>> BEGIN Data for the task

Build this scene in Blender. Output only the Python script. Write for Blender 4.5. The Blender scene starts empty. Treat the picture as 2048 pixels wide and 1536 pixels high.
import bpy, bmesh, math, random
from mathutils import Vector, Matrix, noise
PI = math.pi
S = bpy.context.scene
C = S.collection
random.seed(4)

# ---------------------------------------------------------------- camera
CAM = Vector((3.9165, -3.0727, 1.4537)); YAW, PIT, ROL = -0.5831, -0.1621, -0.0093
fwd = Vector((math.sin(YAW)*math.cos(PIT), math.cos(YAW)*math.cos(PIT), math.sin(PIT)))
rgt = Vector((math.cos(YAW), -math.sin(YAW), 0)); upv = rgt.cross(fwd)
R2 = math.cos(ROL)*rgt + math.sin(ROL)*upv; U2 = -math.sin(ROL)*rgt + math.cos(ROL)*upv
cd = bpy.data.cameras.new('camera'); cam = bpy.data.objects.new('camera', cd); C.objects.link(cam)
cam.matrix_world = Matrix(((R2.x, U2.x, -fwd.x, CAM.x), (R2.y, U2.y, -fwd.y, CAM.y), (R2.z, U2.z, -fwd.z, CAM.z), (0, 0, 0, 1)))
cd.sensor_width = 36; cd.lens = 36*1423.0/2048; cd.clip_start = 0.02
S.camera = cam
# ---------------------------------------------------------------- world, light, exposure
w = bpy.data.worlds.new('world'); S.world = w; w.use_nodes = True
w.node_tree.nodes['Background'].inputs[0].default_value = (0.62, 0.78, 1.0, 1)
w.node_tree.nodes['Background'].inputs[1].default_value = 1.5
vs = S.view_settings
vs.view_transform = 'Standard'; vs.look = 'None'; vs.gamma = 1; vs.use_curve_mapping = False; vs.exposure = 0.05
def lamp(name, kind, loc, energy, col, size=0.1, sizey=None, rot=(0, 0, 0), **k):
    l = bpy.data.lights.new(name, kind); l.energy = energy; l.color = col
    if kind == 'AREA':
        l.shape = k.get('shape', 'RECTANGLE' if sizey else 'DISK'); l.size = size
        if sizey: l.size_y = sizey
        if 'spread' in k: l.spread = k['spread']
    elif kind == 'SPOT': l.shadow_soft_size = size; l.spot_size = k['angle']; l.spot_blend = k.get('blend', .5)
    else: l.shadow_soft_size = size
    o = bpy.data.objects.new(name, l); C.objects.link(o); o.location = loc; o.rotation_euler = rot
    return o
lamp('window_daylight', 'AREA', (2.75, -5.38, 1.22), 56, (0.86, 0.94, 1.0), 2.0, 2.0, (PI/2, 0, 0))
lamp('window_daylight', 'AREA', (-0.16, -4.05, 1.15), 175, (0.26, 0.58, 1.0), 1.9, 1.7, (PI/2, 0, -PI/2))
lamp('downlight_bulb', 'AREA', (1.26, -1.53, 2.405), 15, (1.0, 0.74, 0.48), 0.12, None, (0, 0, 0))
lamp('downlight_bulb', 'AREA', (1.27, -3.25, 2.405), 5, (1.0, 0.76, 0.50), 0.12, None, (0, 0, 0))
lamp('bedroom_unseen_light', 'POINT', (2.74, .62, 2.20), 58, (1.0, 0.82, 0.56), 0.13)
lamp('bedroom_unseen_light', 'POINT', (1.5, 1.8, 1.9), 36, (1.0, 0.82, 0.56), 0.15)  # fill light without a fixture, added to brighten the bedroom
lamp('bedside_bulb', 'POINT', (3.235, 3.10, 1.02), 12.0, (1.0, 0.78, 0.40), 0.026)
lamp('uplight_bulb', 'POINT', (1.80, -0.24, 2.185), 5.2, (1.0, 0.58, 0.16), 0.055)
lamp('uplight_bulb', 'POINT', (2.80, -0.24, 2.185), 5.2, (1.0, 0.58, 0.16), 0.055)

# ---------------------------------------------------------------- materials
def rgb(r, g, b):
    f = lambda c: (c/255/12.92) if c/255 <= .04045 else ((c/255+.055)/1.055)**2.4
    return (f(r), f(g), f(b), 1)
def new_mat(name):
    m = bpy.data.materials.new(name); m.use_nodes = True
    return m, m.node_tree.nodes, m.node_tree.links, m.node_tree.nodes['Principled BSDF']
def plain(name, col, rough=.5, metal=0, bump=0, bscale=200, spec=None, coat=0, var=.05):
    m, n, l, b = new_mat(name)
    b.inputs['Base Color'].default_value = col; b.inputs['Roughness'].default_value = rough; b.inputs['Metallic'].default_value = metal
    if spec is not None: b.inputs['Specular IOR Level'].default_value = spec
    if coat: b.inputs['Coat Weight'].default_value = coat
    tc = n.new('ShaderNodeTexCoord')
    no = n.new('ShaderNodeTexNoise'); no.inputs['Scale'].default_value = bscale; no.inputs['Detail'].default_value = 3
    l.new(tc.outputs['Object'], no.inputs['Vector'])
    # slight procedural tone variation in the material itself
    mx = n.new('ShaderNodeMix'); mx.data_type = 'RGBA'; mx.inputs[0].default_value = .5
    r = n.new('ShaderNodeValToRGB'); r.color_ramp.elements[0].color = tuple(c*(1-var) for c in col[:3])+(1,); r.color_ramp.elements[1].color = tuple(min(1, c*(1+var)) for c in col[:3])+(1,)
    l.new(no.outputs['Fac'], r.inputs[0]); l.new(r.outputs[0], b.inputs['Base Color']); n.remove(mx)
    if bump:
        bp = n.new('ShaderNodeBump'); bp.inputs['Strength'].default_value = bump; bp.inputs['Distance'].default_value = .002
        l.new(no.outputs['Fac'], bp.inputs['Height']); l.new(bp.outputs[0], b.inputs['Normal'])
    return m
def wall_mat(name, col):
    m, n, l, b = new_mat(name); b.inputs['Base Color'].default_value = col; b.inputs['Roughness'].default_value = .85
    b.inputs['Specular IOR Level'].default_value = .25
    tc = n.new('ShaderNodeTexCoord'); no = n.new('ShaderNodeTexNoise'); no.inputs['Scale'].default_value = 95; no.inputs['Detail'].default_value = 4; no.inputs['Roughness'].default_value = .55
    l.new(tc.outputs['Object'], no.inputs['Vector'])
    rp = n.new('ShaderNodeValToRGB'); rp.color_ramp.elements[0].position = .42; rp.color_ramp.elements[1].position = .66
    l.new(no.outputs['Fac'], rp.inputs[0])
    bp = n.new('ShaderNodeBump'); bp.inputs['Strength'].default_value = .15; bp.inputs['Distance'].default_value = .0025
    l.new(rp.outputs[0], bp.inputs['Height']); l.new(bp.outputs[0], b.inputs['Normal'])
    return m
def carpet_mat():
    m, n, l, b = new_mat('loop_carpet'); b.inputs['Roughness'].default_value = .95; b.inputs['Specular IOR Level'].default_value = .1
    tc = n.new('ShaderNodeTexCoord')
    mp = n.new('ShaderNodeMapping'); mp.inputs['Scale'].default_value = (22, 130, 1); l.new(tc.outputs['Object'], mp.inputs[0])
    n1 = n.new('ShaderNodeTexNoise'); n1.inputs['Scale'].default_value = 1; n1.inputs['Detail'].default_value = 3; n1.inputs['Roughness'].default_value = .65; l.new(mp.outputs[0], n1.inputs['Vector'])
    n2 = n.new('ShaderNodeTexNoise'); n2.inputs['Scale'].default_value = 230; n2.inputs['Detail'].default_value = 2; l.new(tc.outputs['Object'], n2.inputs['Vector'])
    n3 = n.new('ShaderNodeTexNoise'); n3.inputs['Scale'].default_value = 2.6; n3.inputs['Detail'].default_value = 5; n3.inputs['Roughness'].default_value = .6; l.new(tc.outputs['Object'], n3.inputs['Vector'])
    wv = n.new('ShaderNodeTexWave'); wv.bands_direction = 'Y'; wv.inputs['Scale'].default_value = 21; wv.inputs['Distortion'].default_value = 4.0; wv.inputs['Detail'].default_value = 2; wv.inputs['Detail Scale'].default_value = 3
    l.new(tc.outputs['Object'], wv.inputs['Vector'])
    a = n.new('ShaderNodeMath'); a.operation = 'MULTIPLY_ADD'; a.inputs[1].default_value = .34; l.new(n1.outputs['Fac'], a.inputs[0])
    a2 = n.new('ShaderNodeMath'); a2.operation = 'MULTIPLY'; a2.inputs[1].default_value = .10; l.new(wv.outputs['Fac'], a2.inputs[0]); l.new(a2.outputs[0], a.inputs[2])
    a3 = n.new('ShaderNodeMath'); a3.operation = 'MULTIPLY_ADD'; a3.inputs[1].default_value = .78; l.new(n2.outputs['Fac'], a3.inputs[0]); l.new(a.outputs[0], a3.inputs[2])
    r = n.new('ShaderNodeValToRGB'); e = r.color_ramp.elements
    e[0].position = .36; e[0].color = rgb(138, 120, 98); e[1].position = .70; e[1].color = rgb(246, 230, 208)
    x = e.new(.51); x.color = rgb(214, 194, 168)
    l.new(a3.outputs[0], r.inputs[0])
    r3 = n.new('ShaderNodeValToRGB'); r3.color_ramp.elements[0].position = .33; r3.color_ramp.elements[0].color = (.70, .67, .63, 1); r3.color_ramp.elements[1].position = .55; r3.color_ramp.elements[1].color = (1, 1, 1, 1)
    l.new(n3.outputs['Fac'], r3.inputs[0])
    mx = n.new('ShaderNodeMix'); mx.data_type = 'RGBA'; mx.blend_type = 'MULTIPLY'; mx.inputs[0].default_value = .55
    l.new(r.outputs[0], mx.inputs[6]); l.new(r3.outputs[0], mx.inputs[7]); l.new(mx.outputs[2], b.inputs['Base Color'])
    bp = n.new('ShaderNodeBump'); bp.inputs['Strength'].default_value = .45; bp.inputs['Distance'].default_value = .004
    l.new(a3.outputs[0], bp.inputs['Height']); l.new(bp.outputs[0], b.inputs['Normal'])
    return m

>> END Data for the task
>> BEGIN Data for the task

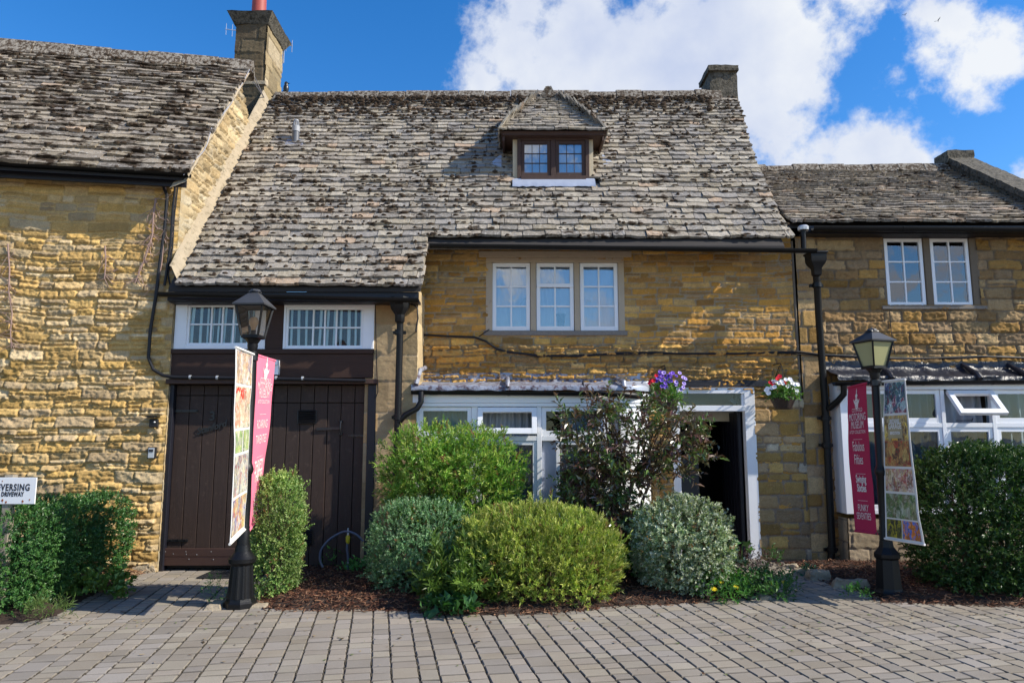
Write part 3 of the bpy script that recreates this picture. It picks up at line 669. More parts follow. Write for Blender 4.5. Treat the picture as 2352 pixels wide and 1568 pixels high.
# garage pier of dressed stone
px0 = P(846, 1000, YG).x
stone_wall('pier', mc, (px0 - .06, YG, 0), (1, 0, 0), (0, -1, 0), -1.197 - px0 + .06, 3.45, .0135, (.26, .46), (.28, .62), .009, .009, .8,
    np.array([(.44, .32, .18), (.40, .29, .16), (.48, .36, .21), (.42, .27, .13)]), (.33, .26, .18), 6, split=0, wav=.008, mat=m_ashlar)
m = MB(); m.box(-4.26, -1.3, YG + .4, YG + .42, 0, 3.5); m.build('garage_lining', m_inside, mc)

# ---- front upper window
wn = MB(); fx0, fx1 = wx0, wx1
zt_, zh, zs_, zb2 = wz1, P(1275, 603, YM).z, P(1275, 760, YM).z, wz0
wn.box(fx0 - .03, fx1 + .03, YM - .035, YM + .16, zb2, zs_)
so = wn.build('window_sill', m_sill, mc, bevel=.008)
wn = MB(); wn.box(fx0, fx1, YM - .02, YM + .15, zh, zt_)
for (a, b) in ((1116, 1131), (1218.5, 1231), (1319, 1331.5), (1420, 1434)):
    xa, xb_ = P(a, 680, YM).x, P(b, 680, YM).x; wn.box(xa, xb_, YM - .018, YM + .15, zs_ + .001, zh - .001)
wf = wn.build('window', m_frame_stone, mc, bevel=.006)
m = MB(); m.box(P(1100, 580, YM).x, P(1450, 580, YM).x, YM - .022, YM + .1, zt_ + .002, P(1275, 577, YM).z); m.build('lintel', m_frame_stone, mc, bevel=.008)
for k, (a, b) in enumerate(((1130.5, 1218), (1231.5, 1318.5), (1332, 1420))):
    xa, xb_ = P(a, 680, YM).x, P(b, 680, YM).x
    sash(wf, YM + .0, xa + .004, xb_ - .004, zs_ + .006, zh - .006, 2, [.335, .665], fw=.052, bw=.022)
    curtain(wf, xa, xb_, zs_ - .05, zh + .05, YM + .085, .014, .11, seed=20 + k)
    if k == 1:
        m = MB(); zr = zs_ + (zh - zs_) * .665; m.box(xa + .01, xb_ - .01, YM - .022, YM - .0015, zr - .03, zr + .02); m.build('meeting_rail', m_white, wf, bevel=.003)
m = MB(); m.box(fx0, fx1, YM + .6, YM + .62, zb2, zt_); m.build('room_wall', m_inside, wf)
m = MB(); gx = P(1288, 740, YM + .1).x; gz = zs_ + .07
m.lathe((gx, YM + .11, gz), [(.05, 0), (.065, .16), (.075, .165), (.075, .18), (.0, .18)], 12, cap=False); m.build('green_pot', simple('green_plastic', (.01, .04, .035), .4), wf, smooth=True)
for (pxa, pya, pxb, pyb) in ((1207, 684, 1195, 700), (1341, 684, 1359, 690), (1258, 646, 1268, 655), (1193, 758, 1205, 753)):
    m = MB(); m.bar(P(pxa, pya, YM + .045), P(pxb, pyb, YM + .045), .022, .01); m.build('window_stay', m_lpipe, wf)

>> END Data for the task

— Aim —
In the listing above, find the line containing "Write part 3" and the line containing "m = MB(); m.box(-4.26, -1.3, YG", then quote both, plus every line between them, exactly as written.

— Complete answer —
Write part 3 of the bpy script that recreates this picture. It picks up at line 669. More parts follow. Write for Blender 4.5. Treat the picture as 2352 pixels wide and 1568 pixels high.
# garage pier of dressed stone
px0 = P(846, 1000, YG).x
stone_wall('pier', mc, (px0 - .06, YG, 0), (1, 0, 0), (0, -1, 0), -1.197 - px0 + .06, 3.45, .0135, (.26, .46), (.28, .62), .009, .009, .8,
    np.array([(.44, .32, .18), (.40, .29, .16), (.48, .36, .21), (.42, .27, .13)]), (.33, .26, .18), 6, split=0, wav=.008, mat=m_ashlar)
m = MB(); m.box(-4.26, -1.3, YG + .4, YG + .42, 0, 3.5); m.build('garage_lining', m_inside, mc)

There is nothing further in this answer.